Review of the film 'Crash'

http://rogerebert.suntimes.com/apps/pbcs.dll/article?AID=/20050505/REVIEWS/50502001
http://danglinginthetournefortia.blogspot.com/2006/10/roger-and-me-by-scott-foundas.html
The film ‘Crash’ released in 2005 and directed by Paul Heggis is, to my mind, a hard hitting, fascinating and dramatic reflection of racism in Los Angeles. Roger Ebert sees the film as “interlocking stories”. He talks of the feelings of prejudice and of the consequences experienced by the characters. I agree with his analysis of the film as being “constructed as a series of parables.” All the characters experience or display racist attitudes, and as the film progresses, there follows a catalogue of misunderstandings, assumptions, stereotyping, and ignorance of other cultures and inaccurate racial identity. They are all pushed into a closer encounter with others through their accidents. We are all encouraged to form opinions of the different citizens but those opinions alter as we learn more about them and their lives and relationships. The frighteningly racist cop who assaults a woman passenger in a car is later seen to have an ill father for whom he cares, and it is possible to recognise the anger and resentment he takes out on the black official because of his anguish. The film cleverly illustrates how people’s ethnicity is misunderstood, with an Iraqi being taken for an Arab and a mixed race woman being erroneously seen as a Latino by her black boyfriend. The family and working relationships of all the characters is seen as important; partners, colleagues, parents and children, and a message of learning what the priorities are comes across. The DA’s wife changes from an angry, paranoid, judging personality, to a softer, more vulnerable and needy person, as she embraces her Latino maid because of her compassion, after Sandra Bullock’s character falls downstairs.

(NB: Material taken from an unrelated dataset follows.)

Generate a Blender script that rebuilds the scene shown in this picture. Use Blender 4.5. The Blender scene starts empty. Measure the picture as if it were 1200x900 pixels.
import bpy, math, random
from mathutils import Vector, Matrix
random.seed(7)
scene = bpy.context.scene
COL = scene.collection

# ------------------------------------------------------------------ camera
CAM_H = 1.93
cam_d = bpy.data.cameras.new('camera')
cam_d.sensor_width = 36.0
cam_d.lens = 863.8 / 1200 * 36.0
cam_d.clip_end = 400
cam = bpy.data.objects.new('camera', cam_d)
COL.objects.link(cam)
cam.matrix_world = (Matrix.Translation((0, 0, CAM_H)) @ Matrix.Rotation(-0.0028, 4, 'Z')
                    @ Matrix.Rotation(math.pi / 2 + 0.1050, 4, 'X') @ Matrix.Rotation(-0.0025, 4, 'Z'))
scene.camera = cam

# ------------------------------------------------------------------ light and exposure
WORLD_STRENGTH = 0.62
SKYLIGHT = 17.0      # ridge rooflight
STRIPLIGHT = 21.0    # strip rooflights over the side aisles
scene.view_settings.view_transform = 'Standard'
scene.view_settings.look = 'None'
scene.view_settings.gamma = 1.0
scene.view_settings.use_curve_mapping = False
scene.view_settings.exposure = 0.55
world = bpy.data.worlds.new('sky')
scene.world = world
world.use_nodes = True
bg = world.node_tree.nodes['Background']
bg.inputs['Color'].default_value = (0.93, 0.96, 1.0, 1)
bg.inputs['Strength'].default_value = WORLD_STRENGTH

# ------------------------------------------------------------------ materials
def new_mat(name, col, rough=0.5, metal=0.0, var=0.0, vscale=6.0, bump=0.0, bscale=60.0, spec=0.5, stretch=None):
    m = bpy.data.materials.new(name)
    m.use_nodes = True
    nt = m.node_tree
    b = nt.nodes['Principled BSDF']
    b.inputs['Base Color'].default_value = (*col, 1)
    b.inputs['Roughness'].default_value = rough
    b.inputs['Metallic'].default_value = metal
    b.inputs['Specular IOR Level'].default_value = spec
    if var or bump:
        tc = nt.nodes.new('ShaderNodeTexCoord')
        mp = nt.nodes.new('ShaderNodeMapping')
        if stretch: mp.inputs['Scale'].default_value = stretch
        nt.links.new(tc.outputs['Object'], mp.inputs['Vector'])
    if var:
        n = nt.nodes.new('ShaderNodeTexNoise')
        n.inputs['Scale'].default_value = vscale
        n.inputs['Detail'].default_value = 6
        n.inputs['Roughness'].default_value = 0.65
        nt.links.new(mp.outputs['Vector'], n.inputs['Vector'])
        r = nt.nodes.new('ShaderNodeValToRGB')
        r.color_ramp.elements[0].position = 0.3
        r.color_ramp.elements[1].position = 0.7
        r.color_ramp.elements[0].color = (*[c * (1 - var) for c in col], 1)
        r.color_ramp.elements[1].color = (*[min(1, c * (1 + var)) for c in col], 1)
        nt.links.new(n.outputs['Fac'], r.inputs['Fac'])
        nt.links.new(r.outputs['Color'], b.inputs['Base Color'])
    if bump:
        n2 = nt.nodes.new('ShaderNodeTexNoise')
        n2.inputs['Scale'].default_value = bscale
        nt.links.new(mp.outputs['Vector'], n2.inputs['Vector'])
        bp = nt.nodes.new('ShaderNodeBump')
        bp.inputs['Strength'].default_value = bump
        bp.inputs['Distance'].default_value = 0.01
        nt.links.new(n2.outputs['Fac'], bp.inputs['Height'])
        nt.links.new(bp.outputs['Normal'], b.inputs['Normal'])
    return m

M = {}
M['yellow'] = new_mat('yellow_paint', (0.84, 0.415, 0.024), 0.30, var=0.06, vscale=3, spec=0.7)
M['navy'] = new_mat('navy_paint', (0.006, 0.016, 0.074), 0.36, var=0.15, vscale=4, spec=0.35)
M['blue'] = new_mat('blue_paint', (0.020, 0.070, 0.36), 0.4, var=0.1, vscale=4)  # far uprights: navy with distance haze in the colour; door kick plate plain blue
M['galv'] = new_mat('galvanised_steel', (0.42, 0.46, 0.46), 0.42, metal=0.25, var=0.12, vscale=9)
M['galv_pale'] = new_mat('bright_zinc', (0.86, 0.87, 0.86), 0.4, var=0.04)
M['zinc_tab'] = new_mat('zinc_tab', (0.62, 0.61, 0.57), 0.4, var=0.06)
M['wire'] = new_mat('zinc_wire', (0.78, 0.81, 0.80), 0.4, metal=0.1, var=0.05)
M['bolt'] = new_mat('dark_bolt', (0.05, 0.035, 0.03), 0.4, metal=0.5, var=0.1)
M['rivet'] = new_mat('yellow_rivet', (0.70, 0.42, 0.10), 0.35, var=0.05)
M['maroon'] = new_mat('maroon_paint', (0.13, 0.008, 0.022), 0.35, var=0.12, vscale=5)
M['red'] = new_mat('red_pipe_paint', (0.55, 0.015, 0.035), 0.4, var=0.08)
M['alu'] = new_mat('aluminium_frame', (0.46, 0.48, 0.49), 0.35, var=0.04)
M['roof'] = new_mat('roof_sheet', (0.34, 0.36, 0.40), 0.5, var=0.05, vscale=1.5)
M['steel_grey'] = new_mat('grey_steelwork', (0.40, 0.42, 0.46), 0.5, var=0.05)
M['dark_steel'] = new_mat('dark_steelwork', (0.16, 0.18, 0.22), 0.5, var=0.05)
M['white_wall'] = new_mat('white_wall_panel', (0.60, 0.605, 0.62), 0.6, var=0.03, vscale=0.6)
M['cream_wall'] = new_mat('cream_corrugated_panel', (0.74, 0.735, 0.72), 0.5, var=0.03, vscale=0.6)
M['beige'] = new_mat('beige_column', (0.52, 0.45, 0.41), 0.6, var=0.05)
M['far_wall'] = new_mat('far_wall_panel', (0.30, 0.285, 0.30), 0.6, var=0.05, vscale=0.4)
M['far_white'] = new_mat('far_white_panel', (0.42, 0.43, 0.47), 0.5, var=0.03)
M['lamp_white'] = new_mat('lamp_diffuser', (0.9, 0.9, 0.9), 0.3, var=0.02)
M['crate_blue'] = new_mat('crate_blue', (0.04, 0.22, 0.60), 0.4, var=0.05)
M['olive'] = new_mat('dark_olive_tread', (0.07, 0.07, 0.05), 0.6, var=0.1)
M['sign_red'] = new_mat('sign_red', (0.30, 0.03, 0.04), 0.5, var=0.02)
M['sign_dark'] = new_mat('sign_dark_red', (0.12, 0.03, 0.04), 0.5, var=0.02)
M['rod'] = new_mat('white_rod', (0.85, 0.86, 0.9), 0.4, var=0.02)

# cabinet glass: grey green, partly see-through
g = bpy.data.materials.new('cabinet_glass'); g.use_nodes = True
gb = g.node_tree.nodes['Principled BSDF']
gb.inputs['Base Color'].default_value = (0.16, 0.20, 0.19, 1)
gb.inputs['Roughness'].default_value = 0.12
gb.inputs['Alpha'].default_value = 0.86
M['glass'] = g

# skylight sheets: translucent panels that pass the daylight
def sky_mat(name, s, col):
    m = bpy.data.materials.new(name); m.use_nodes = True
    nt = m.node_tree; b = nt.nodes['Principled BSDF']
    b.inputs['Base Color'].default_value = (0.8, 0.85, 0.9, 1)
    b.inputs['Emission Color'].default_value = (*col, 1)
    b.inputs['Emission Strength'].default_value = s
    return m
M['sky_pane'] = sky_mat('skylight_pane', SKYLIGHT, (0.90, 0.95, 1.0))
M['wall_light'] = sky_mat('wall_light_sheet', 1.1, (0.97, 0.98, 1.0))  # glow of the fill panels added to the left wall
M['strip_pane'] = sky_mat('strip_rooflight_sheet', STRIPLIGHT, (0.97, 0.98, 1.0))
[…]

Scott Fondas writing in the LA Weekly slates the film and suggests it is the “worst film of 2005”, not the best. He comments, he sees it as “a self-congratulatory liberal jerk-off movie.......................to remind us that white people suffer too, how nobody is without his prejudices” and goes on to suggest that the film doesn’t reflect life in LA, or even life on planet Earth.
Reminders that white people suffer too and that no-one is without prejudice could be viewed as a truism. Maybe his complaint that it is not accurate or representative might emanate from not wishing to agree on the amount of racism there is. The way guilty and victimised characters are duplicated and mixed together, to perhaps a less than realistic extent, is surely recognised by most filmgoers, but is definitely not the most important point of the film, nor does it, in my view, detract from its power.

I thought it an impressive film which should be applauded for the way it grabs the nettle of racism in the USA and its aftermath.